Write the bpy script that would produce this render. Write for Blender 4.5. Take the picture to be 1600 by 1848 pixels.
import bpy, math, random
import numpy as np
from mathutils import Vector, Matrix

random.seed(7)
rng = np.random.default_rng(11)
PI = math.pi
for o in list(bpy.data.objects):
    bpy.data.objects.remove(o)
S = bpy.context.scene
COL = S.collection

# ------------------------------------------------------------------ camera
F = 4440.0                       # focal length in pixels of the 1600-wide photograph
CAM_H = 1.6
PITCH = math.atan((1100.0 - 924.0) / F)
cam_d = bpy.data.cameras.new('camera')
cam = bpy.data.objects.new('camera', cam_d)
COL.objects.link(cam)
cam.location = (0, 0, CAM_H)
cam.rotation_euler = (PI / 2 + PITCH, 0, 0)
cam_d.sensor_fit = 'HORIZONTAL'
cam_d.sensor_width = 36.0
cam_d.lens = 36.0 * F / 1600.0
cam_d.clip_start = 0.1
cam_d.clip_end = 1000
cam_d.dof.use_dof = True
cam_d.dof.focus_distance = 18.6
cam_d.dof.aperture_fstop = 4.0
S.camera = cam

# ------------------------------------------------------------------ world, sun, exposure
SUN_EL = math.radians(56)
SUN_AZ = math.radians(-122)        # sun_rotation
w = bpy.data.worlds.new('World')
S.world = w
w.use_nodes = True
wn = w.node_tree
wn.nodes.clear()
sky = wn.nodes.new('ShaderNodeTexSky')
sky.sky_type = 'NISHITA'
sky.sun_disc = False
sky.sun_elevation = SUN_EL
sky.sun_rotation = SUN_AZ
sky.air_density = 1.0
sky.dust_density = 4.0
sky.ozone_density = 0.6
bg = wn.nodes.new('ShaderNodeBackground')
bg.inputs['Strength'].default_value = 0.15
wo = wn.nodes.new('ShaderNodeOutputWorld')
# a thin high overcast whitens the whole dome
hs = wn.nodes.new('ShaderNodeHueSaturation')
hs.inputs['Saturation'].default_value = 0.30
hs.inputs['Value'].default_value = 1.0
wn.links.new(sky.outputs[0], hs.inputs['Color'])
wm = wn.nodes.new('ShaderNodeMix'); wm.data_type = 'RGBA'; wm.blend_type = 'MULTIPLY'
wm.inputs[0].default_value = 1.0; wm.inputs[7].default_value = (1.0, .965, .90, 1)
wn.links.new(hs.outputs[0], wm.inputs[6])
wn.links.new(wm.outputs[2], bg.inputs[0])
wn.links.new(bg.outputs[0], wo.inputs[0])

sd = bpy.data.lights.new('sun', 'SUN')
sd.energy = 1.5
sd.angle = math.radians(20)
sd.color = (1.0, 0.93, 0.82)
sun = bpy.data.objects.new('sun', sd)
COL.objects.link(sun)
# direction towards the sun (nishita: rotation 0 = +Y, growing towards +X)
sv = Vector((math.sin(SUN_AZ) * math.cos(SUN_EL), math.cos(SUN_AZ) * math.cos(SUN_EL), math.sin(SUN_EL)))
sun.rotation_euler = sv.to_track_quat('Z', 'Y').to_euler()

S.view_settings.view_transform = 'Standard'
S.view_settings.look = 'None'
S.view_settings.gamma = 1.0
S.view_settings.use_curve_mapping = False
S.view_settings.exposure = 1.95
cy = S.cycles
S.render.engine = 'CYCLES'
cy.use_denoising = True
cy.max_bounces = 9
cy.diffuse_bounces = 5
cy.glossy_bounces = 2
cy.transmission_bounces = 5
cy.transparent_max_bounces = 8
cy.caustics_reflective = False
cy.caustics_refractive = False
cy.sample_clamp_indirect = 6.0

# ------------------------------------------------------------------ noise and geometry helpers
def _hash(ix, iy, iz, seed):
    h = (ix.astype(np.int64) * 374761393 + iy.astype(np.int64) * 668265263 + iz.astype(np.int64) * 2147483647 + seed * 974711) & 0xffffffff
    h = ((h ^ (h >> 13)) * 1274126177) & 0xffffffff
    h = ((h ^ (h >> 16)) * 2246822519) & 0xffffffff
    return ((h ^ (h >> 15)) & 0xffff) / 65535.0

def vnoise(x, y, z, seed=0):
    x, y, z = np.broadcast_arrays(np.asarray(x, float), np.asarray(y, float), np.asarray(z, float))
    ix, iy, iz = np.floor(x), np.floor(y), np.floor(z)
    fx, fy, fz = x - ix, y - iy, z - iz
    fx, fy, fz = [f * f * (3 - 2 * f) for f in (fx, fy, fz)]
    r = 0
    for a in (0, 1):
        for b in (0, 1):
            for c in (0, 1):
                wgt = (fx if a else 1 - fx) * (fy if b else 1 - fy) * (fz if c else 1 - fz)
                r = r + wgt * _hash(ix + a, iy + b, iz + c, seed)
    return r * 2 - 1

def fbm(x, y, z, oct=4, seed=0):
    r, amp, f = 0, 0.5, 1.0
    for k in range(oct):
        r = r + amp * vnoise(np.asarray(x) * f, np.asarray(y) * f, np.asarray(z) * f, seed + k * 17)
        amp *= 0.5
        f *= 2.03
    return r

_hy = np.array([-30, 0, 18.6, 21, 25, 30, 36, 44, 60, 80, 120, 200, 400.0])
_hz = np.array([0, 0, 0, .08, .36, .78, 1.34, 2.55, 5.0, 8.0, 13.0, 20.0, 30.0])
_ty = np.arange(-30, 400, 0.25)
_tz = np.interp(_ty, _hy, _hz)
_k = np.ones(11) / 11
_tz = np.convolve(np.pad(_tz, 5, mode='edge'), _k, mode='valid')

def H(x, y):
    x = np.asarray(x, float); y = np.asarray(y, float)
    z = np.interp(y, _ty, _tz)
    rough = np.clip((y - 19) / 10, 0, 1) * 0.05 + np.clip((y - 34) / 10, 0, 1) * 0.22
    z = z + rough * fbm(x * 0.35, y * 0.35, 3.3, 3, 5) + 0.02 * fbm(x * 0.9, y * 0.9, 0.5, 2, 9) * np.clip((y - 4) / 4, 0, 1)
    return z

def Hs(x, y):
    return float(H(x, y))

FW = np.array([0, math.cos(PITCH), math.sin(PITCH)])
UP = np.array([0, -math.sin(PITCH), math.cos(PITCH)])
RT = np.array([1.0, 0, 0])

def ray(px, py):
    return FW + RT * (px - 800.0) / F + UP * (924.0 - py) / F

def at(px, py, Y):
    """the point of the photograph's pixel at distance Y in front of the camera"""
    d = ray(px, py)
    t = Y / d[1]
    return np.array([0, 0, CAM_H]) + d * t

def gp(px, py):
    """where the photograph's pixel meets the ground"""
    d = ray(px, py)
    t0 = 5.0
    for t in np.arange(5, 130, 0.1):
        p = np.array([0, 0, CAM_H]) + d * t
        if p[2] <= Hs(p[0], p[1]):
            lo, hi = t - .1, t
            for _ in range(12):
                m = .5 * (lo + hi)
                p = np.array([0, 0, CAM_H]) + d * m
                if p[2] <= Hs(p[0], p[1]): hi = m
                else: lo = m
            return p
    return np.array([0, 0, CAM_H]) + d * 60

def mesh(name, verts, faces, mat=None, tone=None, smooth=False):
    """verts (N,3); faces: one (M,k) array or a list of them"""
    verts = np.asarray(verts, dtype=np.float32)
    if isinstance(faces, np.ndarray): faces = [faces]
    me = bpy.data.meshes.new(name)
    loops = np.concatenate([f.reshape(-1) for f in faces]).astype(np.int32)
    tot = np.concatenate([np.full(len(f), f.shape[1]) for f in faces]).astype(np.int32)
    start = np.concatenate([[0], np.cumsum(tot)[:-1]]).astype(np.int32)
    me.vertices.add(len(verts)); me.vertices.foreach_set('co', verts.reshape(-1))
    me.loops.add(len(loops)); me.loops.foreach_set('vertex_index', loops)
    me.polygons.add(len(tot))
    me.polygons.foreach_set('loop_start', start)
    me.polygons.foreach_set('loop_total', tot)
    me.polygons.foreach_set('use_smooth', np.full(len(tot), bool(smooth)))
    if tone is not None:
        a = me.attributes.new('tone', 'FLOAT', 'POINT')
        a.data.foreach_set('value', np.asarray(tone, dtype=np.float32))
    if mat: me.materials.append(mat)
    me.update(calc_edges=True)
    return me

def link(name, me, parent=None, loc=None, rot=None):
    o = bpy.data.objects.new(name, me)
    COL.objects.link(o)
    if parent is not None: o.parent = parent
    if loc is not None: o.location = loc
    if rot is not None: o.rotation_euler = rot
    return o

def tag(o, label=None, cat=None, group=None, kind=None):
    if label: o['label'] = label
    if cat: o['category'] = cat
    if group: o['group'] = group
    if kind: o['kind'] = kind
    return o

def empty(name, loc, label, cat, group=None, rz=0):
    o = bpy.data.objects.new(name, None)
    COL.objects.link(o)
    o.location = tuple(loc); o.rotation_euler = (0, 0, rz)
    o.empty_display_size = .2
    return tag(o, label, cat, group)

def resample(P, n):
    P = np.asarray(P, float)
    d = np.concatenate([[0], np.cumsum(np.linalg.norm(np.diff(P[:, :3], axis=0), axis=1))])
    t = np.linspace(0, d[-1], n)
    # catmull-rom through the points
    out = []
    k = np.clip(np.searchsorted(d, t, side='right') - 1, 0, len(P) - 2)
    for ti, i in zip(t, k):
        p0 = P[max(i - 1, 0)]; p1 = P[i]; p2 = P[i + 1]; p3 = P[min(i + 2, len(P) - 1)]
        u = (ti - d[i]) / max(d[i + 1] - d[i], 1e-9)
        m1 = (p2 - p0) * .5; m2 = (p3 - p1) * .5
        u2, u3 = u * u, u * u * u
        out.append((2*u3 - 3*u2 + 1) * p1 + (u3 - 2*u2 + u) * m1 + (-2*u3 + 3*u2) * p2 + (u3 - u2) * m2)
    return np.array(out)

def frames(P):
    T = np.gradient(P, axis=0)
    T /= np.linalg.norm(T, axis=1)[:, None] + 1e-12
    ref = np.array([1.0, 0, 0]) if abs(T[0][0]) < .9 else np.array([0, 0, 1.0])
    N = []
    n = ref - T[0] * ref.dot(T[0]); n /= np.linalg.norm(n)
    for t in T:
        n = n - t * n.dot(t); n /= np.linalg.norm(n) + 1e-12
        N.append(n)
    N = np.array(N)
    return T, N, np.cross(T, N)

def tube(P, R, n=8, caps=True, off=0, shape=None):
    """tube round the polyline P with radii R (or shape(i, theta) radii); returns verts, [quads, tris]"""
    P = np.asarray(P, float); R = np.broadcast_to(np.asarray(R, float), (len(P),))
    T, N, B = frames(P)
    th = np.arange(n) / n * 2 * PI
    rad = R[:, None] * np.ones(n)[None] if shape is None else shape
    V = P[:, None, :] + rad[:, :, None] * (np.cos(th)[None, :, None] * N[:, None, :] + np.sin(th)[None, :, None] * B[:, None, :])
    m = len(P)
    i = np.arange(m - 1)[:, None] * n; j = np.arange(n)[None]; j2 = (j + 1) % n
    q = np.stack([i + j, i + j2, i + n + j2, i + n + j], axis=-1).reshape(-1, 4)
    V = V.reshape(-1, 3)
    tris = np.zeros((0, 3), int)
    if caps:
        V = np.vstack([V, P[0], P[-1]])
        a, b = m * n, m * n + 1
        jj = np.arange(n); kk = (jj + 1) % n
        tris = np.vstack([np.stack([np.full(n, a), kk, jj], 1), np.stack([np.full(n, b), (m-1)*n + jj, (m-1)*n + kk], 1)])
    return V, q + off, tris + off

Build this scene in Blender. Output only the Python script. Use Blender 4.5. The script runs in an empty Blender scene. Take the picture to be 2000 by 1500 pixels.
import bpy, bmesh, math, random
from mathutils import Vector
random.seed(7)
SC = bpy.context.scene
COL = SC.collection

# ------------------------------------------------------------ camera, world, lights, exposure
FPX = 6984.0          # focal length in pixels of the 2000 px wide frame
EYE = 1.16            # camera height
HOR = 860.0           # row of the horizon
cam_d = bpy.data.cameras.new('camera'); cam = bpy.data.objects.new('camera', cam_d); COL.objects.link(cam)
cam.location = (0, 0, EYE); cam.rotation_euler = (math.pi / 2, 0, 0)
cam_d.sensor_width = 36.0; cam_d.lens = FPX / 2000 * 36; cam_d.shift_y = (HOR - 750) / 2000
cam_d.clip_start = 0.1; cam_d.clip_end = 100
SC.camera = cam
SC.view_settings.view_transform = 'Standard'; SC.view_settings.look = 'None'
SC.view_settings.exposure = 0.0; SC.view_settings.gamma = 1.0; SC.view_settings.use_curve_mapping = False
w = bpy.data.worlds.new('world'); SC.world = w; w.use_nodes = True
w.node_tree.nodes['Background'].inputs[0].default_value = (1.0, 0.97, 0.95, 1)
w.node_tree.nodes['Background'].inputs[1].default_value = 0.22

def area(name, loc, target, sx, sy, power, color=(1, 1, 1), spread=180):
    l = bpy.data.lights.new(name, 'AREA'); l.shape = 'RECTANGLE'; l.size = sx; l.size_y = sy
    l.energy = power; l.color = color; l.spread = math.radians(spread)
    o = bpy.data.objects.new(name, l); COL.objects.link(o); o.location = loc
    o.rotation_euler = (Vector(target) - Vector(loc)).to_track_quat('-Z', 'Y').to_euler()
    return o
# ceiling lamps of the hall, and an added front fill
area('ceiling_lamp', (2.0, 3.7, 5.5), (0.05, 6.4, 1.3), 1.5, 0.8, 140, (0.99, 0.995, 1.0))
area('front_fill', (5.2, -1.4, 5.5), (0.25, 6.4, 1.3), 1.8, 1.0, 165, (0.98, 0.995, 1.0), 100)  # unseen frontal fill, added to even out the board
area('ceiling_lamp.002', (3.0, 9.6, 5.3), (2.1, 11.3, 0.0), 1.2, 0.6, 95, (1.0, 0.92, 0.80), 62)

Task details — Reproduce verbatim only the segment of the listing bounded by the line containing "Build this scene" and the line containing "COL = SC.collection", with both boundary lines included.

Result of this exercise —
Build this scene in Blender. Output only the Python script. Use Blender 4.5. The script runs in an empty Blender scene. Take the picture to be 2000 by 1500 pixels.
import bpy, bmesh, math, random
from mathutils import Vector
random.seed(7)
SC = bpy.context.scene
COL = SC.collection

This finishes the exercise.